(begin)

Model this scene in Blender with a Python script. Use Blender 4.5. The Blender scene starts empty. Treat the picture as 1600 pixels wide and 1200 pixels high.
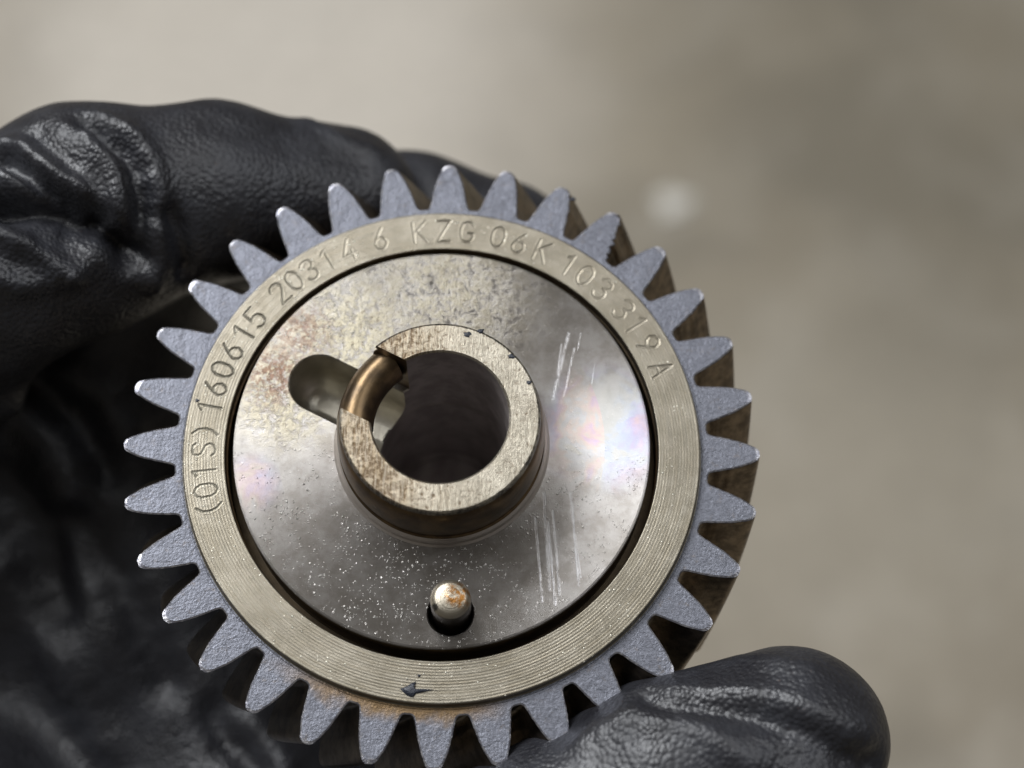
import bpy, math, random
import numpy as np
from mathutils import Matrix, Vector, noise as mnoise
random.seed(7)
rng = np.random.default_rng(11)
MM = 0.001
PI = math.pi
sc = bpy.context.scene
COL = sc.collection

# ------------------------------------------------------------------ camera
PITCH = math.radians(55)                       # looking down by 55 degrees at the floor
cam_d = bpy.data.cameras.new("camera")
cam = bpy.data.objects.new("camera", cam_d); COL.objects.link(cam)
sc.camera = cam
cam.location = (0.0, -0.35, 1.25)
cam.rotation_euler = (PI / 2 - PITCH, 0, 0)
cam_d.sensor_width = 36.0
cam_d.lens = 63.0                              # 2800 px of 1600
cam_d.clip_start = 0.005
cam_d.clip_end = 200
cam_d.dof.use_dof = True
cam_d.dof.focus_distance = 0.205
cam_d.dof.aperture_fstop = 12.5
cam_d.dof.aperture_blades = 0
CAM = Matrix.Translation(Vector(cam.location)) @ cam.rotation_euler.to_matrix().to_4x4()
HOLD = CAM @ Matrix.Translation(Vector((-8.222 * MM, -7.702 * MM, -211.4 * MM)))       # where the gear is held
GEAR = HOLD @ Matrix.Rotation(-0.3576, 4, 'X') @ Matrix.Rotation(0.0134, 4, 'Y')

# ------------------------------------------------------------------ world and lamps
w = bpy.data.worlds.new("World"); sc.world = w; w.use_nodes = True
wn = w.node_tree.nodes; wl = w.node_tree.links
bg = wn['Background']
tc = wn.new('ShaderNodeTexCoord'); sx = wn.new('ShaderNodeSeparateXYZ'); cr = wn.new('ShaderNodeValToRGB')
wl.new(tc.outputs['Generated'], sx.inputs[0]); wl.new(sx.outputs['Z'], cr.inputs[0]); wl.new(cr.outputs[0], bg.inputs[0])
cr.color_ramp.elements[0].position = 0.0; cr.color_ramp.elements[0].color = (0.09, 0.083, 0.074, 1)
cr.color_ramp.elements[1].position = 1.0; cr.color_ramp.elements[1].color = (0.09, 0.086, 0.08, 1)
bg.inputs[1].default_value = 1.0

def area(name, loc, target, sx_, sy_, power, col):
    d = bpy.data.lights.new(name, 'AREA'); d.shape = 'RECTANGLE'; d.size = sx_; d.size_y = sy_
    d.energy = power; d.color = col
    o = bpy.data.objects.new(name, d); COL.objects.link(o); o.location = loc
    o.rotation_euler = (Vector(target) - Vector(loc)).to_track_quat('-Z', 'Y').to_euler()
    return o
GP = HOLD.translation
area("daylight_opening_lamp", (-1.35, 1.0, 3.55), GP, 1.5, 1.2, 74, (0.95, 0.97, 1.0))
area("right_highlight_fill_lamp", (1.25, -0.05, 3.0), GP, 0.9, 1.6, 13, (0.93, 0.96, 1.0))  # unseen lamp added for the bow-tie highlight on the disc
area("left_highlight_fill_lamp", (-1.15, -0.05, 3.0), GP, 0.9, 1.3, 20, (0.95, 0.97, 1.0))  # mirrored unseen lamp, added to strengthen the left disc highlight
area("reflection_fill_lamp", (0.0, 0.45, 3.6), GP, 3.2, 2.6, 8.5, (1.0, 0.97, 0.93))  # unseen panel added so the metals have something overhead to reflect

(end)

* [Written instruction]
Give again exactly the lines running from the beginning of the material above through the line that contains "COL = sc.collection", and leave out every picture.

* [Finished answer]
Model this scene in Blender with a Python script. Use Blender 4.5. The Blender scene starts empty. Treat the picture as 1600 pixels wide and 1200 pixels high.
import bpy, math, random
import numpy as np
from mathutils import Matrix, Vector, noise as mnoise
random.seed(7)
rng = np.random.default_rng(11)
MM = 0.001
PI = math.pi
sc = bpy.context.scene
COL = sc.collection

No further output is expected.